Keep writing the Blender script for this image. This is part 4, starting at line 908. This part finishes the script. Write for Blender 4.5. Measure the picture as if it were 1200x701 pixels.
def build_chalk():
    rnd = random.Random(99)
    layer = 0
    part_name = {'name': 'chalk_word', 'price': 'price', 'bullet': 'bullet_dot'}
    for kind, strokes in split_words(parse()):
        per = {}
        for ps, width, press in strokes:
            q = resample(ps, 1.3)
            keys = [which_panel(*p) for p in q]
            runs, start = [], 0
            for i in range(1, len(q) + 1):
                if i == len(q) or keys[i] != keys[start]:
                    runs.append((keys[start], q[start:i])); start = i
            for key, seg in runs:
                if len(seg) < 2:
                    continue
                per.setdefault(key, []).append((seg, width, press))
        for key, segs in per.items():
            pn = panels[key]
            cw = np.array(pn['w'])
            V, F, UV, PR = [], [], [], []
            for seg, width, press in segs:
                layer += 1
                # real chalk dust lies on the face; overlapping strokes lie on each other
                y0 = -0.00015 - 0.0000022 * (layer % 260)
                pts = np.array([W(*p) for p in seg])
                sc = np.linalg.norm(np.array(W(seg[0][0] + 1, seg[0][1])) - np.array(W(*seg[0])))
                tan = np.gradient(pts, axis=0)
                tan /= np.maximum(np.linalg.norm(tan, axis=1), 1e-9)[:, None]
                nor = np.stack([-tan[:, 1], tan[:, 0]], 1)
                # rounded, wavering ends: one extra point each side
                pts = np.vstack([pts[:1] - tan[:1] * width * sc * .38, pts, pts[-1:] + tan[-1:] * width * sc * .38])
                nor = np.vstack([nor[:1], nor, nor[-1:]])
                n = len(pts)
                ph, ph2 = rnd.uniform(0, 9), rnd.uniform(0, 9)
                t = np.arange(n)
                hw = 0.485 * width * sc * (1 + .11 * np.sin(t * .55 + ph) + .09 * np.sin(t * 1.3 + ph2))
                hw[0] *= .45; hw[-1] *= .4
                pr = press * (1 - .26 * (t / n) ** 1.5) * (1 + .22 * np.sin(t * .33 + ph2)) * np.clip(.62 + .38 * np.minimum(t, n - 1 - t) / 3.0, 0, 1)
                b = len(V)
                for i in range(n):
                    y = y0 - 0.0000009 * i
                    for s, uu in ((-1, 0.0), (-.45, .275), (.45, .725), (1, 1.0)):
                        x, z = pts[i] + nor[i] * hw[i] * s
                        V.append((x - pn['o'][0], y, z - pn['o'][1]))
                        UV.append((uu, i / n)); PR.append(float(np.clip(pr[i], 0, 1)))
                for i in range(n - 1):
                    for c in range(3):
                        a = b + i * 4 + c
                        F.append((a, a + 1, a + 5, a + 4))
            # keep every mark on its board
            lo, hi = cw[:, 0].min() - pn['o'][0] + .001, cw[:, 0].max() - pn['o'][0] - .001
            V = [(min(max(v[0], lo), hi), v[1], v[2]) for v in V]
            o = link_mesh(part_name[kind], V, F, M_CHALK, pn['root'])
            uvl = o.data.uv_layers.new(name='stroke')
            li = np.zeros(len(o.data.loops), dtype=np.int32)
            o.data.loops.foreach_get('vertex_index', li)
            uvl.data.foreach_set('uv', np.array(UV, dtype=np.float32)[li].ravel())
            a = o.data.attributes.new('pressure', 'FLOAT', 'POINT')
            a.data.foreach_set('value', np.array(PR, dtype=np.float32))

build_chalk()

########################################

_Requirements_
Transcribe the full listing above without leaving anything out.

_Exercise response_
Keep writing the Blender script for this image. This is part 4, starting at line 908. This part finishes the script. Write for Blender 4.5. Measure the picture as if it were 1200x701 pixels.
def build_chalk():
    rnd = random.Random(99)
    layer = 0
    part_name = {'name': 'chalk_word', 'price': 'price', 'bullet': 'bullet_dot'}
    for kind, strokes in split_words(parse()):
        per = {}
        for ps, width, press in strokes:
            q = resample(ps, 1.3)
            keys = [which_panel(*p) for p in q]
            runs, start = [], 0
            for i in range(1, len(q) + 1):
                if i == len(q) or keys[i] != keys[start]:
                    runs.append((keys[start], q[start:i])); start = i
            for key, seg in runs:
                if len(seg) < 2:
                    continue
                per.setdefault(key, []).append((seg, width, press))
        for key, segs in per.items():
            pn = panels[key]
            cw = np.array(pn['w'])
            V, F, UV, PR = [], [], [], []
            for seg, width, press in segs:
                layer += 1
                # real chalk dust lies on the face; overlapping strokes lie on each other
                y0 = -0.00015 - 0.0000022 * (layer % 260)
                pts = np.array([W(*p) for p in seg])
                sc = np.linalg.norm(np.array(W(seg[0][0] + 1, seg[0][1])) - np.array(W(*seg[0])))
                tan = np.gradient(pts, axis=0)
                tan /= np.maximum(np.linalg.norm(tan, axis=1), 1e-9)[:, None]
                nor = np.stack([-tan[:, 1], tan[:, 0]], 1)
                # rounded, wavering ends: one extra point each side
                pts = np.vstack([pts[:1] - tan[:1] * width * sc * .38, pts, pts[-1:] + tan[-1:] * width * sc * .38])
                nor = np.vstack([nor[:1], nor, nor[-1:]])
                n = len(pts)
                ph, ph2 = rnd.uniform(0, 9), rnd.uniform(0, 9)
                t = np.arange(n)
                hw = 0.485 * width * sc * (1 + .11 * np.sin(t * .55 + ph) + .09 * np.sin(t * 1.3 + ph2))
                hw[0] *= .45; hw[-1] *= .4
                pr = press * (1 - .26 * (t / n) ** 1.5) * (1 + .22 * np.sin(t * .33 + ph2)) * np.clip(.62 + .38 * np.minimum(t, n - 1 - t) / 3.0, 0, 1)
                b = len(V)
                for i in range(n):
                    y = y0 - 0.0000009 * i
                    for s, uu in ((-1, 0.0), (-.45, .275), (.45, .725), (1, 1.0)):
                        x, z = pts[i] + nor[i] * hw[i] * s
                        V.append((x - pn['o'][0], y, z - pn['o'][1]))
                        UV.append((uu, i / n)); PR.append(float(np.clip(pr[i], 0, 1)))
                for i in range(n - 1):
                    for c in range(3):
                        a = b + i * 4 + c
                        F.append((a, a + 1, a + 5, a + 4))
            # keep every mark on its board
            lo, hi = cw[:, 0].min() - pn['o'][0] + .001, cw[:, 0].max() - pn['o'][0] - .001
            V = [(min(max(v[0], lo), hi), v[1], v[2]) for v in V]
            o = link_mesh(part_name[kind], V, F, M_CHALK, pn['root'])
            uvl = o.data.uv_layers.new(name='stroke')
            li = np.zeros(len(o.data.loops), dtype=np.int32)
            o.data.loops.foreach_get('vertex_index', li)
            uvl.data.foreach_set('uv', np.array(UV, dtype=np.float32)[li].ravel())
            a = o.data.attributes.new('pressure', 'FLOAT', 'POINT')
            a.data.foreach_set('value', np.array(PR, dtype=np.float32))

build_chalk()